Requirements: Copy the data precisely, character for character, and leave out every picture.

************

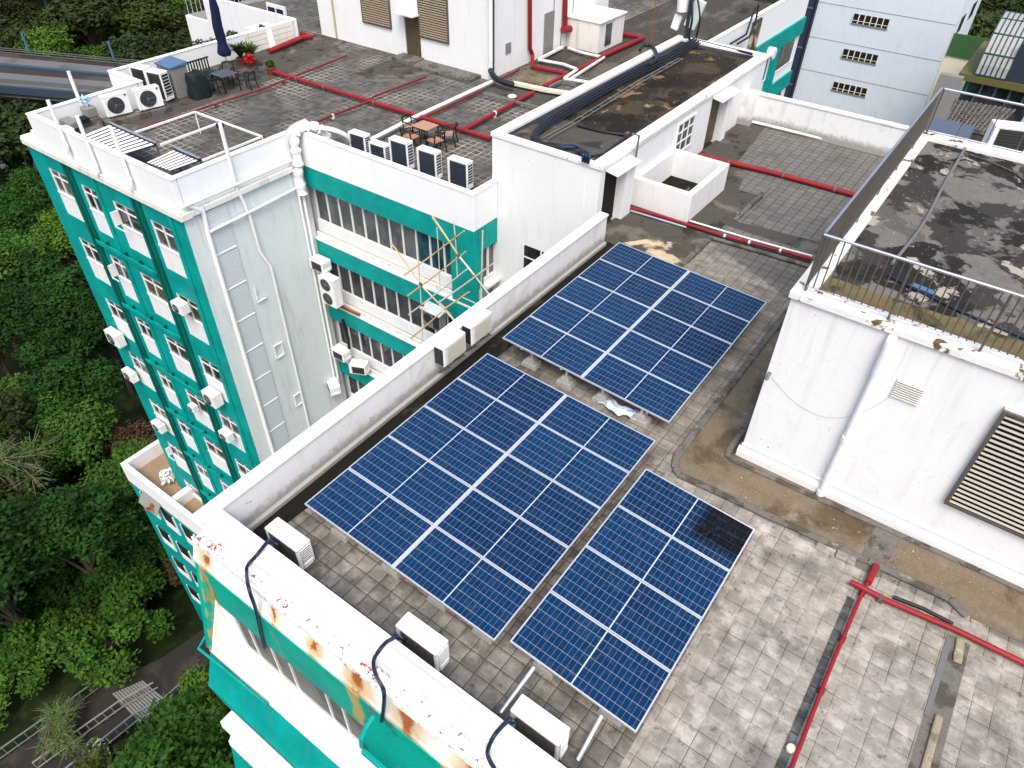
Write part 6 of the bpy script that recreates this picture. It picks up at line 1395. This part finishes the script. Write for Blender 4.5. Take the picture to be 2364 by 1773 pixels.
for (x, y, zb, kinds, s_) in placed:
    k = rt_.choice(kinds); s2 = s_*rt_.uniform(.9,1.1)
    put(protos[k], (x, y, zb+rt_.uniform(-.8,.3)), rt_.uniform(0,6.28), KL[k][0], KL[k][1], (s_, s_, s2))
p_ = P(70,1180,GZ+7); put(bare, (p_.x,p_.y,GZ+3.5), .4, 'pale leafless tree with a tangle of grey branches, left edge', None, (1,1,.95))
p_ = P(120,1640,GZ+4); put(bare, (p_.x,p_.y,GZ-2), 2.0, 'brownish bare shrub beside the lower path', None, (.6,.6,.5))
for o in list(bpy.data.objects):   # unused prototypes
    pass

# ================================================================ CAMERA, LIGHT
cam = bpy.data.cameras.new('camera'); co = bpy.data.objects.new('camera', cam); COL.objects.link(co)
cam.sensor_width = 36; cam.lens = F_/2364*36; cam.clip_end = 3000; cam.clip_start = .1
co.matrix_world = Matrix(((R_[0][0], -R_[1][0], -R_[2][0], 0), (R_[0][1], -R_[1][1], -R_[2][1], 0), (R_[0][2], -R_[1][2], -R_[2][2], CZ), (0,0,0,1)))
sc.camera = co
el, az = math.radians(58), math.radians(-52)    # direction towards the sun: az measured from +x
sd = Vector((math.cos(el)*math.cos(az), math.cos(el)*math.sin(az), math.sin(el)))
sl = bpy.data.lights.new('sun', 'SUN'); sl.energy = 1.0; sl.angle = math.radians(26); sl.color = (1, .97, .91)
so_ = bpy.data.objects.new('sun', sl); COL.objects.link(so_); so_.rotation_euler = sd.to_track_quat('Z', 'Y').to_euler(); so_.location = (0,0,60)
wd = bpy.data.worlds.new('World'); sc.world = wd; wd.use_nodes = True; nt = wd.node_tree
sk = nt.nodes.new('ShaderNodeTexSky'); sk.sky_type = 'NISHITA'; sk.sun_disc = False; sk.sun_elevation = el; sk.sun_rotation = math.atan2(sd.x, sd.y)
sk.air_density = 1.0; sk.dust_density = 5.0; sk.ozone_density = 1.0
bg = nt.nodes['Background']; nt.links.new(sk.outputs[0], bg.inputs[0]); bg.inputs[1].default_value = .15
sc.view_settings.view_transform = 'Standard'; sc.view_settings.look = 'None'; sc.view_settings.exposure = .80; sc.view_settings.gamma = 1
sc.cycles.max_bounces = 5; sc.cycles.diffuse_bounces = 3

************

Reply to the task:
Write part 6 of the bpy script that recreates this picture. It picks up at line 1395. This part finishes the script. Write for Blender 4.5. Take the picture to be 2364 by 1773 pixels.
for (x, y, zb, kinds, s_) in placed:
    k = rt_.choice(kinds); s2 = s_*rt_.uniform(.9,1.1)
    put(protos[k], (x, y, zb+rt_.uniform(-.8,.3)), rt_.uniform(0,6.28), KL[k][0], KL[k][1], (s_, s_, s2))
p_ = P(70,1180,GZ+7); put(bare, (p_.x,p_.y,GZ+3.5), .4, 'pale leafless tree with a tangle of grey branches, left edge', None, (1,1,.95))
p_ = P(120,1640,GZ+4); put(bare, (p_.x,p_.y,GZ-2), 2.0, 'brownish bare shrub beside the lower path', None, (.6,.6,.5))
for o in list(bpy.data.objects):   # unused prototypes
    pass

# ================================================================ CAMERA, LIGHT
cam = bpy.data.cameras.new('camera'); co = bpy.data.objects.new('camera', cam); COL.objects.link(co)
cam.sensor_width = 36; cam.lens = F_/2364*36; cam.clip_end = 3000; cam.clip_start = .1
co.matrix_world = Matrix(((R_[0][0], -R_[1][0], -R_[2][0], 0), (R_[0][1], -R_[1][1], -R_[2][1], 0), (R_[0][2], -R_[1][2], -R_[2][2], CZ), (0,0,0,1)))
sc.camera = co
el, az = math.radians(58), math.radians(-52)    # direction towards the sun: az measured from +x
sd = Vector((math.cos(el)*math.cos(az), math.cos(el)*math.sin(az), math.sin(el)))
sl = bpy.data.lights.new('sun', 'SUN'); sl.energy = 1.0; sl.angle = math.radians(26); sl.color = (1, .97, .91)
so_ = bpy.data.objects.new('sun', sl); COL.objects.link(so_); so_.rotation_euler = sd.to_track_quat('Z', 'Y').to_euler(); so_.location = (0,0,60)
wd = bpy.data.worlds.new('World'); sc.world = wd; wd.use_nodes = True; nt = wd.node_tree
sk = nt.nodes.new('ShaderNodeTexSky'); sk.sky_type = 'NISHITA'; sk.sun_disc = False; sk.sun_elevation = el; sk.sun_rotation = math.atan2(sd.x, sd.y)
sk.air_density = 1.0; sk.dust_density = 5.0; sk.ozone_density = 1.0
bg = nt.nodes['Background']; nt.links.new(sk.outputs[0], bg.inputs[0]); bg.inputs[1].default_value = .15
sc.view_settings.view_transform = 'Standard'; sc.view_settings.look = 'None'; sc.view_settings.exposure = .80; sc.view_settings.gamma = 1
sc.cycles.max_bounces = 5; sc.cycles.diffuse_bounces = 3